Monday, Nov. 27, 1939

Shindig

Wake up, America! Time to stump the experts!

America is usually wide awake and tuned in 12,000,000-strong Tuesday nights when Announcer Milton Cross trumpets this familiar radio reveille. For Information Please, the quiz program that plays experts for fall guys, has been capital, dependable, adult radio fun for a year and a half, since last November courtesy of Canada Dry Ginger Ale, Inc. Its fast-cracking experts

--John Kieran, omniscient sports columnist for the New York Times; grumpish F. P. A. (Franklin Pierce Adams), old-school New York Post columnist "who can't remember a thing that's happened in the last ten years, but remembers everything before that"; glib Oscar Levant, composer, super-pianist, gag-stacked Broad-wayfarer--are acknowledged by listeners as U. S.'s most knowing know-it-alls. Master of Ceremonies Clifton Fadiman is famous for beating the experts to the pun while he puts the pick of 75,000 questions submitted each week by listeners.

These questions are the main concern nowadays of dark, academically-bent Dan Golenpaul, originator of Information Please. An editorial board of Manhattan literati helps him sift them each week, picking tough ones, tossing out triteness or trouble. Current politics, controversies, affairs, etc., are generally taboo. Biblical allusions are out, too, ever since John Kieran attributed a bit of Scripture to "the Bronx version," and brought on a flood of sanctimonious protest. For a question accepted, Canada Dry pays $5, and $10 more plus the Encyclopedia Britannica if it stumps the experts. The Britannica prize was added last month. First winner, on Oct. 24, was Prisoner 12,973, Connecticut State Prison. 12,973's poser: "This man was an Assemblyman, Assistant Secretary of the Navy, Governor, President of the United States." The man: Theodore Roosevelt. Guest Louis Untermeyer and the others said Franklin Roosevelt.

Information Please costs Canada Dry about $10,000 a week. Biggest piece of this budget ($5,400) goes for air time on 60 NBC-Blue network stations. The expert Big Three get something like $450 an appearance, Interlocutor Fadiman, $750 (before Canada Dry came along they all got $40 to $50 a sitting). Guest experts, one or two a week, get $150 up. Biggest guest offer reported so far (and so far unaccepted) : $500 to Eleanor Roosevelt. Canada Dry considers this $10,000 a week well-spent.

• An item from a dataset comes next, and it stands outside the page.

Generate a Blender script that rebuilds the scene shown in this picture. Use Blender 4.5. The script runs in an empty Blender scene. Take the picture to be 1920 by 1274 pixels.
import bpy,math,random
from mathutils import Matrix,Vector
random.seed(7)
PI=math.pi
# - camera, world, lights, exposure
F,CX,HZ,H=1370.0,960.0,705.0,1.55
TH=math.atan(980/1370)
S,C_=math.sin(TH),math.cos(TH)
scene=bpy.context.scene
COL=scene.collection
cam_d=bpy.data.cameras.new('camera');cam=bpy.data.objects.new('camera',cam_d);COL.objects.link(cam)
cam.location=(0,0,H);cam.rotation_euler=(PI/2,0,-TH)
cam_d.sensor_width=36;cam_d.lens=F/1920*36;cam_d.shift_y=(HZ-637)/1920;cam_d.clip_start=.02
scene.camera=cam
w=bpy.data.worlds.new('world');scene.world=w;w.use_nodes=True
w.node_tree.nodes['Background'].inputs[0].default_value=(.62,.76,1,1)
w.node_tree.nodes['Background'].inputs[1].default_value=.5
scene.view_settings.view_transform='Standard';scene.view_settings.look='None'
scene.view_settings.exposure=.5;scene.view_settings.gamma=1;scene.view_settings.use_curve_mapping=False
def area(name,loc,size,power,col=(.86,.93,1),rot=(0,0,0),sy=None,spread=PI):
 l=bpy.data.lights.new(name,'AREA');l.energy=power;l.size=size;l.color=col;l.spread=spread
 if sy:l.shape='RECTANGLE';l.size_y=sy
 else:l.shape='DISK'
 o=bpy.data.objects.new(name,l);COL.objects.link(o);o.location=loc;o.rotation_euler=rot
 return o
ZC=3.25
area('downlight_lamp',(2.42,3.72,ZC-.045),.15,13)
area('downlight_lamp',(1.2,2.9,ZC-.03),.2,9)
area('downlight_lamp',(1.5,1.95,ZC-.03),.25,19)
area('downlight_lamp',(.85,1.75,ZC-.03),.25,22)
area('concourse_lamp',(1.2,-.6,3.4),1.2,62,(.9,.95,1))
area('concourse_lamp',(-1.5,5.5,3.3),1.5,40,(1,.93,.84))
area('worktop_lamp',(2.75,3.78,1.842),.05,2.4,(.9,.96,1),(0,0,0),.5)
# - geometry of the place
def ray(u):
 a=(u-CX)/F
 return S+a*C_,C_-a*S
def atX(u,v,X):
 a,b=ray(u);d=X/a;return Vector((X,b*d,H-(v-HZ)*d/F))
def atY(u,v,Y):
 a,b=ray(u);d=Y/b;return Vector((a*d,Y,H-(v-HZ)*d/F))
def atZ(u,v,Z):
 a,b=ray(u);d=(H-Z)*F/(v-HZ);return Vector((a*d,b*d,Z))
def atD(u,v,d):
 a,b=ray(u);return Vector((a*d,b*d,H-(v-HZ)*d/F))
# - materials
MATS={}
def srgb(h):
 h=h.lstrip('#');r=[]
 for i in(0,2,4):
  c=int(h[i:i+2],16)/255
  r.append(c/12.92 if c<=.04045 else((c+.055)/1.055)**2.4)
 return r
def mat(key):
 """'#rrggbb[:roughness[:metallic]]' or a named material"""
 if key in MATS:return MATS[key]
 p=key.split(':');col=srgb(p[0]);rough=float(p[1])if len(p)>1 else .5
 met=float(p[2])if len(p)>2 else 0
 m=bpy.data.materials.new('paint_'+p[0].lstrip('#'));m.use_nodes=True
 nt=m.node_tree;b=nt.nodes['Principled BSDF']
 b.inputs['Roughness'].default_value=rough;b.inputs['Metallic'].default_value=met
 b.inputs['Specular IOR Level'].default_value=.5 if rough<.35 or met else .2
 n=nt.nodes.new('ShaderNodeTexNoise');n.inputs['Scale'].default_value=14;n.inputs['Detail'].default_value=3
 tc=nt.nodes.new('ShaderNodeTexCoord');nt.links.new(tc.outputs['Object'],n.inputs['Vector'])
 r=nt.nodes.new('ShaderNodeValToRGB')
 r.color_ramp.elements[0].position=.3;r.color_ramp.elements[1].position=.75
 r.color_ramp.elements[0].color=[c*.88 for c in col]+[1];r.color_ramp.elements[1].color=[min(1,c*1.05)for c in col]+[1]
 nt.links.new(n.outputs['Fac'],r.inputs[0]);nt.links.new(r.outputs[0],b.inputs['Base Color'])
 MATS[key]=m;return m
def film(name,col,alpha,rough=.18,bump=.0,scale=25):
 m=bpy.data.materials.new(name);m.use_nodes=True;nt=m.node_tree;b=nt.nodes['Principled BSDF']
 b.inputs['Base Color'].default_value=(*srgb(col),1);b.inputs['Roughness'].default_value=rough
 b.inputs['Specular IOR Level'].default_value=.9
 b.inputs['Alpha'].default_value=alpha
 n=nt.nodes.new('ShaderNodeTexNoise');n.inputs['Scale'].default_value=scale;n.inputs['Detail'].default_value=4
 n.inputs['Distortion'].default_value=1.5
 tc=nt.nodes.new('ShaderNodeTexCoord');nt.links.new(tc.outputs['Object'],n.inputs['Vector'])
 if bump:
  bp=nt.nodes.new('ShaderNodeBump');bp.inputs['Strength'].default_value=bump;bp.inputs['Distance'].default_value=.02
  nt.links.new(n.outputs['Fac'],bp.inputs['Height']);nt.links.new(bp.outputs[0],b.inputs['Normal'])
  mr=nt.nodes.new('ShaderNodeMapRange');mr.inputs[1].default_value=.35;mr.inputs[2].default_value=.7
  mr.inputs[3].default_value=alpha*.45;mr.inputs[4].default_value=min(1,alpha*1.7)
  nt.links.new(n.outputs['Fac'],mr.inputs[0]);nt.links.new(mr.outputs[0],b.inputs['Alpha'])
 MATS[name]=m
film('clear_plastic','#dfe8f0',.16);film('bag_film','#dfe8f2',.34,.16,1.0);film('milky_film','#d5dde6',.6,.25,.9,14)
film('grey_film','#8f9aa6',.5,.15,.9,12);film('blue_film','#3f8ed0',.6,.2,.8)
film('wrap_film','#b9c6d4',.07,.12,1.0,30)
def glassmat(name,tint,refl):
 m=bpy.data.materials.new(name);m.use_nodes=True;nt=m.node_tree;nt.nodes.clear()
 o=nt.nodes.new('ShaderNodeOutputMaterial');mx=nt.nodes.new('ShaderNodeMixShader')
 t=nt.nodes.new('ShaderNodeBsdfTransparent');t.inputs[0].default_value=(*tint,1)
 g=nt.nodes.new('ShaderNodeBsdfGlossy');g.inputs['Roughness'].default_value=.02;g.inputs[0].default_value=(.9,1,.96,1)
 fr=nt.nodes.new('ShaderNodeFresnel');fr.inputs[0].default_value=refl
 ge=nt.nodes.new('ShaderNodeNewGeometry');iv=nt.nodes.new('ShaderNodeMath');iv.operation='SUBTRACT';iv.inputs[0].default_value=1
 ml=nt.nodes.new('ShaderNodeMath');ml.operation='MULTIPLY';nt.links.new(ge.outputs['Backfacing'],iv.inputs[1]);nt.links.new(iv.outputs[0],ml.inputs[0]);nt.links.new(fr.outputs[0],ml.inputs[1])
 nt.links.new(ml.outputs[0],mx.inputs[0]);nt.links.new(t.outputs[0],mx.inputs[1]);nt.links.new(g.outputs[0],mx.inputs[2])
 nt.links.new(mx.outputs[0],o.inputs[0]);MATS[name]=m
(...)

Since it started sponsoring Information Please, a year ago last week, Canada Dry sales have jumped 20%.

Last week Canada Dry staged a birthday broadcast and shindig at Manhattan's Waldorf-Astoria for its experts of the year, guests and regulars, and for close friends and associates of Information Please. With Postmaster James Aloysius Farley as the guest, Kieran, Adams & Levant for the first time in their career missed not a single question (although Jim Farley caused a few anxious moments by hemming & hawing over the identity of faces on new U. S. stamp issues).

After the broadcast, Master of Ceremonies Fadiman undid another sheaf of questions, some new, some missed at previous sessions. This time, Physicist Bernard Jaffe knew what kind of fathead might properly be boiled in oil (a fish called a fathead). Composer-Critic Deems Taylor remembered what musical composition a baby's cry reminded him of (Richard Strauss's Domestic Symphony). Catcher Moe Berg identified Garibaldi's Carbonari. Russel Grouse still thought the football team best suggested by an ocean was C. C. N. Y. (book answer: Tulane's Green Wave). Lillian Gish remembered her Browning better. The board recalled three of Peggy Joyce's four husbands.

Then came a brand new question: Identify the contemporary ruler or political bigwig who is i) a shoemaker's son, 2) a baker's son, 3) a blacksmith's son, 4) a bastard's son. They got the first three in short order: Stalin, Daladier, Mussolini. For No. 4, Oscar Levant's candidate was Adolf Schickelgruber. A woman in the audience disagreed.* "Wasn't he, really?" queried Fadiman, glancing owlishly around. "Well," spake John Kieran, beating Fadiman to the evening's punch line, "he is, if he wasn't."

* She was right. Hitler's father was legitimized before Adolf was born.